Dmitri Ivasenko, a foreman at the state-owned transport company Rosmorport, is pointing at a building 500 metres away on the mainland: the coastline used to be there.

To this point, a total of EUR 700 million of private and public funds have been invested in the port. The overall budget throught to 2015 will be much larger: nearly EUR 6 billion.

The Port of Ust-Luga is situated on the border of the Russian Federation and the European Union, some 160 kilometres west of St. Petersburg. The port is competing for cargo shipments with Finnish harbours.

It is possible that the Port of Ust-Luga will decrease the volume of Russia-bound cargo on Finnish roads already next year, as several car manufacturers have reported that they will transfer the transport of new cars away from Finnish ports, Goloviznin announces.

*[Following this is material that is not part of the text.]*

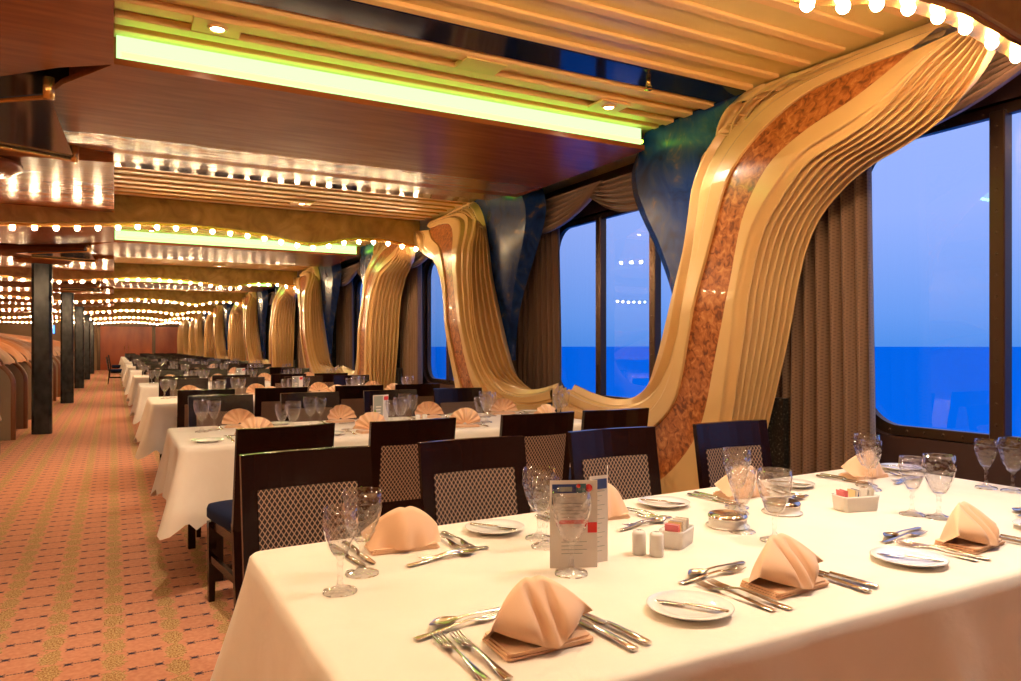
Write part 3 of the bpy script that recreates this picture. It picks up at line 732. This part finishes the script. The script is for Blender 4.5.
# chairs
SX1 = [.605, 1.235, 1.92, 2.60]
SXN = [.705, 1.305, 2.03, 2.56]
SXT2 = [.655, 1.305, 2.03, 2.56]
SXF = [.70, 1.35, 2.0, 2.62]
for k in range(13):
    for side in ('far', 'near'):
        if k == 0 and side == 'near': continue
        xs_ = SX1 if (k == 0) else (SXT2 if k == 1 and side == 'near' else SXN if side == 'near' else SXF)
        for q, x in enumerate(xs_):
            rj = random.uniform(-.03, .03); xj = 0 if k < 2 else random.uniform(-.03, .03)
            if side == 'far': y = 2.6 + 3.2 * k - .335; rz = PI
            else: y = 3.41 + 3.2 * (k - 1) + .335; rz = 0.
            if k == 1 and side == 'near': rj = [.13, .02, .0, -.02][q]
            if k == 0: rj = [.03, .0, -.01, -.02][q]
            if k == 0: y += [0, 0, .02, .0][q]
            gl_ = 'dining chairs in the row of long tables'
            lab = 'dark dining chair with woven back, %s from the aisle, %s side of %s table' % (NTH[q], side, ORD[k])
            if k < 4: chair_full((x + xj, y, 0), rz + rj, lab, gl_)
            else:
                c = obj('dining_chair', chair_far_me, None, (x + xj, y, 0), rz + rj); tag(c, lab, 'chair', gl_)
c = obj('dining_chair', chair_far_me, None, (.12, 27.9, 0), -PI / 2); tag(c, 'lone dark dining chair standing in the aisle at a table end', 'chair')
c = obj('dining_chair', chair_far_me, None, (.14, 34.0, 0), -PI / 2); tag(c, 'farther dark dining chair at a table end in the aisle', 'chair')

# ------------------------------------------------------------------ tableware
def goblet(H, R, rf, hs):
    mb = MB(); b0 = hs; prof = [(.001, 0.004), (rf * .6, .006), (rf, .003), (rf, .0), (rf * .96, .0055), (rf * .5, .009), (.008, .016), (.0055, .03), (.005, hs * .6), (.0075, hs * .78), (.0055, hs * .86), (.009, hs)]
    bl = H - hs
    out = [(R * (.30 + .70 * math.sin(t * 1.9) ** .8 if t > 0 else .2), hs + bl * t) for t in (.06, .15, .28, .42, .56)]
    out += [(R * 1.0, hs + bl * .68), (R * .985, hs + bl * .84), (R * .94, H)]
    inn_ = [(r - .0016, z) for r, z in out[::-1]] + [(.001, hs + .006)]
    mb.lathe(prof + out + inn_, 28); return mb.mesh('wine_glass', M['glass'])
G_S = goblet(.178, .038, .036, .075); G_L = goblet(.19, .046, .038, .070)
for me in (G_S, G_L): fixn(me)
pl = MB(); pl.lathe([(.001, .004), (.045, .004), (.05, .0), (.052, .0), (.055, .005), (.082, .013), (.084, .0145), (.082, .0155), (.055, .009), (.048, .007), (.001, .007)], 40); plate_me = pl.mesh('bread_plate', M['porcelain'])
def flat(mb, pts, th=.0022):      # pts: (y, halfwidth, z) strip along +y
    top = []; bot = []
    for y, hw, z in pts:
        top.append([(-hw, y, z), (-hw * .5, y, z + th), (hw * .5, y, z + th), (hw, y, z), (hw * .5, y, z - th * .5), (-hw * .5, y, z - th * .5)])
    mb.grid(top, True, closev=True); mb.add(top[0], [tuple(range(6))]); mb.add(top[-1], [tuple(range(6))[::-1]])
HAND = [(-.10, .008, .003), (-.098, .010, .003), (-.07, .0085, .004), (-.03, .0045, .007), (.0, .0034, .009)]
def fork_mesh(sc_=1.):
    mb = MB(); flat(mb, HAND + [(.022, .0038, .010), (.034, .009, .0075), (.046, .0115, .005), (.054, .0118, .004)])
    for q in range(4):
        x = -.0096 + q * .0064; pts = []
        for y, z, r in ((.053, .004, .0022), (.07, .0045, .0019), (.085, .006, .0016), (.098, .009, .001)): pts.append((x, y, z, r))
        mb.tube([(a, b, c2) for a, b, c2, d2 in pts], [d2 for *_, d2 in pts], 6)
    return mb.mesh('fork', M['silver'])
def spoon_mesh():
    mb = MB(); flat(mb, HAND + [(.03, .0040, .009), (.04, .006, .007)])
    R = []
    for j in range(9):
        v = j / 8; R.append([(.0195 * math.sin(PI * max(.06, min(.97, v)) ** .9) * math.cos(PI + PI * i / 10), .038 + .062 * v, .010 - .007 * math.sin(PI * i / 10) * math.sin(PI * max(.05, v) ** .9)) for i in range(11)])
    mb.grid(R); mb.grid([[(x, y, z + .0012) for x, y, z in r_] for r_ in R]); return mb.mesh('spoon', M['silver'])
def knife_mesh():
    mb = MB(); flat(mb, [(-.105, .006, .004), (-.103, .0095, .004), (-.08, .0095, .005), (-.03, .0075, .006), (0.0, .005, .006), (.005, .0045, .006)], .004)
    flat(mb, [(.004, .006, .004), (.02, .0105, .003), (.08, .0105, .003), (.105, .008, .003), (.118, .001, .003)], .001); return mb.mesh('knife', M['silver'])
def bknife_mesh():
    mb = MB(); flat(mb, [(-.075, .007, .004), (-.04, .006, .005), (0.0, .0035, .005), (.01, .0035, .005)], .003)
    flat(mb, [(.008, .0045, .004), (.02, .0085, .003), (.055, .0095, .003), (.068, .004, .003)], .001); return mb.mesh('butter_knife', M['silver'])
FK, SP, KN, BK = fork_mesh(), spoon_mesh(), knife_mesh(), bknife_mesh()
for me in (FK, SP, KN, BK): fixn(me)
# folded napkins
def napkin_bishop():
    mb = MB(); NA = 32; rows = []
    def T(a): return Vector((.110 * a * (1 - .06 * abs(a)), .010 + .010 * (1 - abs(a)) - .034 * a * a, .044 + .068 * (1 - abs(a) ** 1.6) - .006 * math.exp(-(a / .08) ** 2)))
    def Bm(a): return Vector((.088 * a, -.066 * (1 - abs(a) ** 1.3) - .004, .013 + .022 * abs(a) ** 1.5))
    for i in range(NA + 1):
        a = -1 + 2 * i / NA; t, b = T(a), Bm(a); row = []
        pinch = math.exp(-(a / .16) ** 2)
        for j in range(13):
            v = j / 12; p = b.lerp(t, v); bul = math.sin(PI * v ** .8)
            p.y += -.026 * bul * math.sin(PI * min(1, abs(a) * 1.05)) + .024 * bul * math.exp(-((abs(a) - .17) / .06) ** 2) - .016 * bul * math.exp(-(a / .08) ** 2)
            row.append(p)
        for j in range(1, 9):      # back side down to the cloth
            v = j / 8; p = t.lerp(Vector((.094 * a, .060 - .03 * abs(a), .010)), v); p.y += .012 * math.sin(PI * v) * (1 - abs(a)) + .006 * math.sin(a * 9) * v; row.append(p)
        rows.append(row)
    mb.grid(rows); return mb.mesh('folded_crown', M['napkin'])
def napkin_base():
    mb = MB()
    for q, (dz, sh, w_) in enumerate(((0.0, 0.0, .088), (.0045, .004, .085), (.009, -.003, .082))):
        P = [(-w_, -.055 + sh), (w_, -.050 - sh), (w_ + .004, .045), (-w_ + .003, .05)]
        P2 = []
        for i in range(4):
            p, q2 = P[i], P[(i + 1) % 4]
            for t in (.04, .5, .96): P2.append((p[0] + (q2[0] - p[0]) * t, p[1] + (q2[1] - p[1]) * t))
        mb.prism(P2, dz + .001, dz + .0048)
    return mb.mesh('folded_base', M['napkin'])
def napkin_fan():
    mb = MB(); rows = []; NR = 72
    for i in range(NR + 1):
        a = PI * (i / NR) * .94 + .03 * PI; row = []
        for j in range(9):
            v = j / 8; rr_ = .012 + .092 * v * (1 + .05 * math.sin(2 * a)); pl_ = .009 * (v ** .8) * math.sin(a * 15)
            row.append((rr_ * math.cos(a) * 1.05, pl_ + .020 * v - .02 * math.sin(PI * v) * math.sin(a), .008 + rr_ * math.sin(a)))
        rows.append(row)
    mb.grid(rows, True); mb.grid([[(x, y + .003, z) for x, y, z in r_] for r_ in rows], True); return mb.mesh('pleated_fan', M['napkin'])
NB_M, NF_M, NBASE = napkin_bishop(), napkin_fan(), napkin_base(); fixn(NB_M)
def napkin(loc, rz, label, group, fan=False, tilt=0):
    o = empty('folded_napkin', loc, rz); tag(o, label, 'napkin', group)
    obj('folded_base', NBASE, o); obj('pleated_fan' if fan else 'folded_crown', NF_M if fan else NB_M, o, (0, 0, .0 if not fan else .008)); return o
def put(me, name, loc, rz, label, cat, group): return tag(obj(name, me, None, loc, rz), label, cat, group)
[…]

”The number of car transports in Finland will definitely decline, but they will not disappear entirely”, he estimates.

Moreover, some of the container traffic through Finnish harbours could be rerouted.

”Six months ago I would have said that the growth in container traffic is so large that the capacity of the Russian ports alone is not sufficient. Now I am no longer so sure as there is an economic crisis all over the world - even in Russia”, Goloviznin concludes.

The port of Ust-Luga has a thorny problem: Where to find skilled dockworkers?

The region surrounding the port is sparsely populated, and local companies have already drawn all available labour from the area. If Ust-Loga expands at the planned pace, the demand for labour could be some 6,000 people by the end of the decade.

The Soviet era can be seen reflected in the solution for the shortage of labour. The Ust-Luga Company has set out to build a new city of Ust-Luga for dockers, growing eventually to be the size of the Finnish town of Kirkkonummi (pop. c. 30,000).

In the former Soviet Union, population transfers and new communities like this were not uncommon, but reportedly Ust-Luga will be the first "new city" in Russia since the collapse of communism.

Today, a small densely built-up area is in exactly the same place as that planned for the new city, but soon the scenery may look quite different.

By the end of 2010, some 250,000 square metres of new apartments and other dwellings should be built in the area.

At the initial stage, well over 10,000 inhabitants could move to the new city, and according to plans, the total population in Ust-Luga would be almost 35,000 by 2025.